実際に神奈川県市町村のランキングを見ても、やや乱暴を承知で1位の箱根町を例外と扱わさせていただき、10位の清川村もダム所在交付金の影響が非常に大きいとされることも勘案すれば、高齢化率が高い市町村は概して財政力指数が低い、との傾向は確認できます。

勿論、様々な個別事情もあるでしょうし、鶏と卵の様な議論もあるでしょう。また、(箱根町や清川村も原データそのままに用いて)相関係数を計算しても0.50前後で、相関関係はないもしくは弱いです。しかしながら、私がいまさら申し上げるまでもないですが、高齢化の進行→財政の圧迫要因であることを強く意識して行財政運営にあたらなければならないことは確かでしょう。

○開成町の財政力指数
開成町の財政力指数は0.885、23位です。全国の類似団体(※1)の平均 0.50は大きく上回っていることを良しとするか、財政力指数の高い市町村の多い神奈川県内とはいえご覧の順位であることに、改善を試みるか?あるべき姿はやはり後者でしょう。

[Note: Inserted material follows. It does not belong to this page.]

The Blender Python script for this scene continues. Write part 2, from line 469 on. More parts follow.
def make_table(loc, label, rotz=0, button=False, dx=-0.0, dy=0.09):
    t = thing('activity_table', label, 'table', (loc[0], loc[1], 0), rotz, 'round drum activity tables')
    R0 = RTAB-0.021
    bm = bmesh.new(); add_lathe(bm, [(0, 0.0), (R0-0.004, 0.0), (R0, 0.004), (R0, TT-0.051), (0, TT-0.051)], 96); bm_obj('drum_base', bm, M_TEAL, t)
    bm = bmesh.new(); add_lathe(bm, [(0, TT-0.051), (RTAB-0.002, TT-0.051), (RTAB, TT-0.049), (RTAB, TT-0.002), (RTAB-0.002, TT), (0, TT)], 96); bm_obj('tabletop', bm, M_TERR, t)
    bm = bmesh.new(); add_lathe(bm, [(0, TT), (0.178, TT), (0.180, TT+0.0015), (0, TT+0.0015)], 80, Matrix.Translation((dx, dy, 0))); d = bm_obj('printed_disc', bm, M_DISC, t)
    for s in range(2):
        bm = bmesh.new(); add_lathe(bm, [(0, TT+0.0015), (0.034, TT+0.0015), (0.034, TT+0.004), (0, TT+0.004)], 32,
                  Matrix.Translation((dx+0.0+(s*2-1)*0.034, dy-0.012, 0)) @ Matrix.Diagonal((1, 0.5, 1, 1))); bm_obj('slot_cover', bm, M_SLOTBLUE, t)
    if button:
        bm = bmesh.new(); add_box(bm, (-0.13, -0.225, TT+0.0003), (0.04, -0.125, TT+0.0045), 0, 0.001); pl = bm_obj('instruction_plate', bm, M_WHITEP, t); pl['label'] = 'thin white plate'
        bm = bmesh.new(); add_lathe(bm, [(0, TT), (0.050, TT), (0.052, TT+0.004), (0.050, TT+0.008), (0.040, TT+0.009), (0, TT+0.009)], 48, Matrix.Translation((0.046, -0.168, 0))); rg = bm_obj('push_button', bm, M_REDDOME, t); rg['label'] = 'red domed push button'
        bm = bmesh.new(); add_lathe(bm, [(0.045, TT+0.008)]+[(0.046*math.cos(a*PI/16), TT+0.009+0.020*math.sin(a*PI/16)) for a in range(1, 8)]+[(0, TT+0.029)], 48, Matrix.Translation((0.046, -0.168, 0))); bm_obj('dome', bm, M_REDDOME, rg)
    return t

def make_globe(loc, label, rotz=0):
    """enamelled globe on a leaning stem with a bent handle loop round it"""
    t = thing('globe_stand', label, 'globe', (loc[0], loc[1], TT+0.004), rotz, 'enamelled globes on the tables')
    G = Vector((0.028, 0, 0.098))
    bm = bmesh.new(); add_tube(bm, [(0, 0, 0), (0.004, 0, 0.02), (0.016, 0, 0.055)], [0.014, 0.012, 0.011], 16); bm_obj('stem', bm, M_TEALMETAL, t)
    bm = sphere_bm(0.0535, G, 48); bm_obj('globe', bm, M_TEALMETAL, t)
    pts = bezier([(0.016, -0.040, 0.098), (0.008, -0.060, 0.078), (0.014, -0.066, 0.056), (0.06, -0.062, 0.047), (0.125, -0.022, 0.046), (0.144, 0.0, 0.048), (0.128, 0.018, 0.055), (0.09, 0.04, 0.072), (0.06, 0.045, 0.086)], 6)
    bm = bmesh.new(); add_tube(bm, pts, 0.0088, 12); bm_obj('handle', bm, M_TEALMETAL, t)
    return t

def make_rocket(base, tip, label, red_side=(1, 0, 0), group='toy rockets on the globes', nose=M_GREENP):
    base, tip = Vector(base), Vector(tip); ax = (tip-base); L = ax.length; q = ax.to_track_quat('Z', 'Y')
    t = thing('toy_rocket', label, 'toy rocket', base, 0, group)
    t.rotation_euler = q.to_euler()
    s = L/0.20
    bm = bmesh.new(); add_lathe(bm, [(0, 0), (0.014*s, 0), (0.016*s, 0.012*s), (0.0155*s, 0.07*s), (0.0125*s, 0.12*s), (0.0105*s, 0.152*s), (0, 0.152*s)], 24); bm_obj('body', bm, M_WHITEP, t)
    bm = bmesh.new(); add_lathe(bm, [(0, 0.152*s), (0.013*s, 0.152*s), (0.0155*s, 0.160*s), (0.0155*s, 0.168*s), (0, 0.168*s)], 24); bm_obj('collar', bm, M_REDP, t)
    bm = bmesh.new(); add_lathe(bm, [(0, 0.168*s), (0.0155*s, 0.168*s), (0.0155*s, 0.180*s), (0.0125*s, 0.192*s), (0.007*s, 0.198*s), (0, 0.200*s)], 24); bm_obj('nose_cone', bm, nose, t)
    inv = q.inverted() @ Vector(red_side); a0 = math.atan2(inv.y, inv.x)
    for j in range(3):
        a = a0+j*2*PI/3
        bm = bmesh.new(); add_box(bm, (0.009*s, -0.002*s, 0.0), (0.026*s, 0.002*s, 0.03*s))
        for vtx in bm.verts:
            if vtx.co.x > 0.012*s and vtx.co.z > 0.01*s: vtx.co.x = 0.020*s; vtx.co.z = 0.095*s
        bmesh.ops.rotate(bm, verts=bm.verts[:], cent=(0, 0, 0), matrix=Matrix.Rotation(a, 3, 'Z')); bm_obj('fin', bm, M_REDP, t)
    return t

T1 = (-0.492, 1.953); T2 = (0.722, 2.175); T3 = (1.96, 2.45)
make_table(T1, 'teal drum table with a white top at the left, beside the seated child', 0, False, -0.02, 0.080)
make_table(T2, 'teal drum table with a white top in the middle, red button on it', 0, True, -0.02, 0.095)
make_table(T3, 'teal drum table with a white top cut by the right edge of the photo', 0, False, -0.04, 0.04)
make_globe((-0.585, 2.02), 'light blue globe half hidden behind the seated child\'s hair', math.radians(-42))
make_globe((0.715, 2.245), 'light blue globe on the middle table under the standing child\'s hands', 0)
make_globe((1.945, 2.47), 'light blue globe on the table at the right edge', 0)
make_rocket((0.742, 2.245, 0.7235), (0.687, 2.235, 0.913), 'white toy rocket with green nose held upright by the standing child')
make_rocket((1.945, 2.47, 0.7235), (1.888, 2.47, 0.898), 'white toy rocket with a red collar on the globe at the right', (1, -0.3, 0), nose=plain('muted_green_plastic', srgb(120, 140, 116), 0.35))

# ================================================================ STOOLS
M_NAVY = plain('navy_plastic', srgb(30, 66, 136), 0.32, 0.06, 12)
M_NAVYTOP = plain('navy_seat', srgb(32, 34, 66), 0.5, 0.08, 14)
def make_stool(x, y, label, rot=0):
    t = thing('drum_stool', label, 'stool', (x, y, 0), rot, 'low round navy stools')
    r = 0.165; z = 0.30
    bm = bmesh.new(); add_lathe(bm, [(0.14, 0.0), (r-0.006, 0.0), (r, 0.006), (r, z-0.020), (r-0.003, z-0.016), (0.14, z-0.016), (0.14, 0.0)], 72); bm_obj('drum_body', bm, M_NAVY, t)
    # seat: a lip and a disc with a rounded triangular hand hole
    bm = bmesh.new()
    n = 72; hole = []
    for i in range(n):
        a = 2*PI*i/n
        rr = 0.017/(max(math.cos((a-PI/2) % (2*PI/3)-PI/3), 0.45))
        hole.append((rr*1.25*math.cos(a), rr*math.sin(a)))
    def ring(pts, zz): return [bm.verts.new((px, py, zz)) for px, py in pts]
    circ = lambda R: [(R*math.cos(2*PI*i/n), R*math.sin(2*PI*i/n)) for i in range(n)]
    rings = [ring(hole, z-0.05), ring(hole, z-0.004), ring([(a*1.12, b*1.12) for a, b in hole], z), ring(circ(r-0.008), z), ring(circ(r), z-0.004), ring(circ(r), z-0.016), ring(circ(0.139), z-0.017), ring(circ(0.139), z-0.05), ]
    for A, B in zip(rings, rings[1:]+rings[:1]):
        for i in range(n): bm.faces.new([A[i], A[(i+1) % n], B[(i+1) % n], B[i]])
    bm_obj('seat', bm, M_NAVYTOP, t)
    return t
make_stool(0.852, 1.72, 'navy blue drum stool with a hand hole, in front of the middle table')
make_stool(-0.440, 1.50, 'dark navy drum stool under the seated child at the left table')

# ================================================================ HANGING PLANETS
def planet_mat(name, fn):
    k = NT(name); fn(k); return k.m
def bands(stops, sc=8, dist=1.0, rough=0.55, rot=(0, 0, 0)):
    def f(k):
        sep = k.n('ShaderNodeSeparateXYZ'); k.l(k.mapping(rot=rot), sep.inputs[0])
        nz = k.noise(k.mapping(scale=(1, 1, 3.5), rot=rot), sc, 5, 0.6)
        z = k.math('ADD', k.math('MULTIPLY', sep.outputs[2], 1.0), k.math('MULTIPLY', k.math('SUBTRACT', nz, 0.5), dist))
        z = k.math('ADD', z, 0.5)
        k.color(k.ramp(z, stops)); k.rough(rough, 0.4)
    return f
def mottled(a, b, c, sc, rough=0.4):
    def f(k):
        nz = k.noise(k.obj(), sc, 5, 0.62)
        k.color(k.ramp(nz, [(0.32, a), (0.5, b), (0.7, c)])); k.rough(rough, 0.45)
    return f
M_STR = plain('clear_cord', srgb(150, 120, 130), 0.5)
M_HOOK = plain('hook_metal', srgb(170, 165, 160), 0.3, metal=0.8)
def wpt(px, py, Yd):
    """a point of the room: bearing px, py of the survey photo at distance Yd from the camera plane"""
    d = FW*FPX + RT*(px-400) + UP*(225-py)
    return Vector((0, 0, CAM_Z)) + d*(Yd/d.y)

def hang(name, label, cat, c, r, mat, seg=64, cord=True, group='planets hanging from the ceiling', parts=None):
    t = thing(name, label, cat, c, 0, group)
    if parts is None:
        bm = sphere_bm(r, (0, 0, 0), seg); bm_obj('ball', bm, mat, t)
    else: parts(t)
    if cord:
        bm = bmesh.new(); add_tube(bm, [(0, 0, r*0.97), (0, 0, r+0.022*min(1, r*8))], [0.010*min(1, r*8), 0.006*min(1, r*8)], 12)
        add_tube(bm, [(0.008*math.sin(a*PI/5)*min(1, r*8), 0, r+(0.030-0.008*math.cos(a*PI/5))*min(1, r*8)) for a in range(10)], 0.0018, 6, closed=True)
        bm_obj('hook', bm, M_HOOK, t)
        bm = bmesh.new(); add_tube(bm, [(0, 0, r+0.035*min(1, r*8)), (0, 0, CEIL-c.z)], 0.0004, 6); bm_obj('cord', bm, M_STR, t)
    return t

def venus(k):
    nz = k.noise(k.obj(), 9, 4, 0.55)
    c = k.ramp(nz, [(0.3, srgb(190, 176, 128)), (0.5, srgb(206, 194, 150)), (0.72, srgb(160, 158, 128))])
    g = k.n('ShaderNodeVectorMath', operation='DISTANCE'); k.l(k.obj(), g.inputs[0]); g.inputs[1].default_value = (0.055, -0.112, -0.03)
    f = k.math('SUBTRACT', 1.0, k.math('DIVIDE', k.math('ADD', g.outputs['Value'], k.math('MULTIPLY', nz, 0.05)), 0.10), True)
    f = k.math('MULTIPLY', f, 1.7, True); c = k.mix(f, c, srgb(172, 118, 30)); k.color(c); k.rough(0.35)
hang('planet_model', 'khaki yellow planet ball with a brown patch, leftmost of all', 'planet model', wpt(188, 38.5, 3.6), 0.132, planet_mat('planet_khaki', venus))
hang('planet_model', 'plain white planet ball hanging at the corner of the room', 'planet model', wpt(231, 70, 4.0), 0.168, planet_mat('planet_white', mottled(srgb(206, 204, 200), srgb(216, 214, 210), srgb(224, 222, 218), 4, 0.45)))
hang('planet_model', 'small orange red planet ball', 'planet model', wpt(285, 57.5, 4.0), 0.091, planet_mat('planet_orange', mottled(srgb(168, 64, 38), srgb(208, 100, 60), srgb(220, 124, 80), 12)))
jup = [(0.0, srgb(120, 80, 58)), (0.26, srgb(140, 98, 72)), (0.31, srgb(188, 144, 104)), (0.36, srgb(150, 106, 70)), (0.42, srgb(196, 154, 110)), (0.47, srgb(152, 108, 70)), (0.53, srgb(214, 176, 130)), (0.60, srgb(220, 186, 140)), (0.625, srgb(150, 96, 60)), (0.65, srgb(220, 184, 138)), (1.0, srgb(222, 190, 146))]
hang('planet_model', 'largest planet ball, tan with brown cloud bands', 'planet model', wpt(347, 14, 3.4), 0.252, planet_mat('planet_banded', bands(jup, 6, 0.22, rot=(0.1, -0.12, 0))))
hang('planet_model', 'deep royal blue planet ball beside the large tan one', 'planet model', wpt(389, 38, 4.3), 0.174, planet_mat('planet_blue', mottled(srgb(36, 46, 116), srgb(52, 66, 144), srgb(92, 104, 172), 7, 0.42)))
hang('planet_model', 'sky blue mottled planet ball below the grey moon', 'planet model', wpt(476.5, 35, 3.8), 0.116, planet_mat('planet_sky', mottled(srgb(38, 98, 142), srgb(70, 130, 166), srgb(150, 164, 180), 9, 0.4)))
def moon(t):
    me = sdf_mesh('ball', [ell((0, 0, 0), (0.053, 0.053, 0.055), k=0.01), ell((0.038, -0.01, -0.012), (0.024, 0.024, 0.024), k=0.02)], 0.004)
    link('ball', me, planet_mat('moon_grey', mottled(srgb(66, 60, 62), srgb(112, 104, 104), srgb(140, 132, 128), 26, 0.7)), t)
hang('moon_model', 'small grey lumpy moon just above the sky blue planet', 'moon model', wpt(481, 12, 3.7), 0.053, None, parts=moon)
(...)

何故ならば、開成町は今後”急速に”高齢化が進むことが予測されており、順調である時に将来の課題に備えるべく、改善できるものは改善を目指すべきだからです。具体的な推計は添付ファイル(高齢者人口推計)の通りですが、高齢者人口は県西地区の一部で早ければ2025年にも(2015年比で)減り始めるとされる中で、開成町は2035年までに+32%、2045年までに+50%、後期高齢者はそれぞれ+67%、+88%とより急激な増加が見込まれております。
かなり先の話であり、社会保障制度や各種税制が現行のままであるとは考え難く、抜本的な見直しが図られている可能性も、逆に国家財政が実質的に破たんしている可能性もありますが、高齢者人口の増加・比率の上昇が町財政を圧迫する可能性が高い以上、それを視野に入れた行財政運営が不可欠であります。法人税収や所得税収が過去最高を更新し続けていたバブル期においても、国家の債務は減ることなく、増加の一途をたどってしまった過去に学び、その教訓を活かすべきと考えます。

(※1)全国の市区町村を「指定都市」「中核市」「特例市」「都市」「町村」「特別区」に分類した上で、さらに「都市」「町村」を人口規模や産業構造で細分化、計35のグループに分けている。そのなかで同じグループに属する自治体を指す。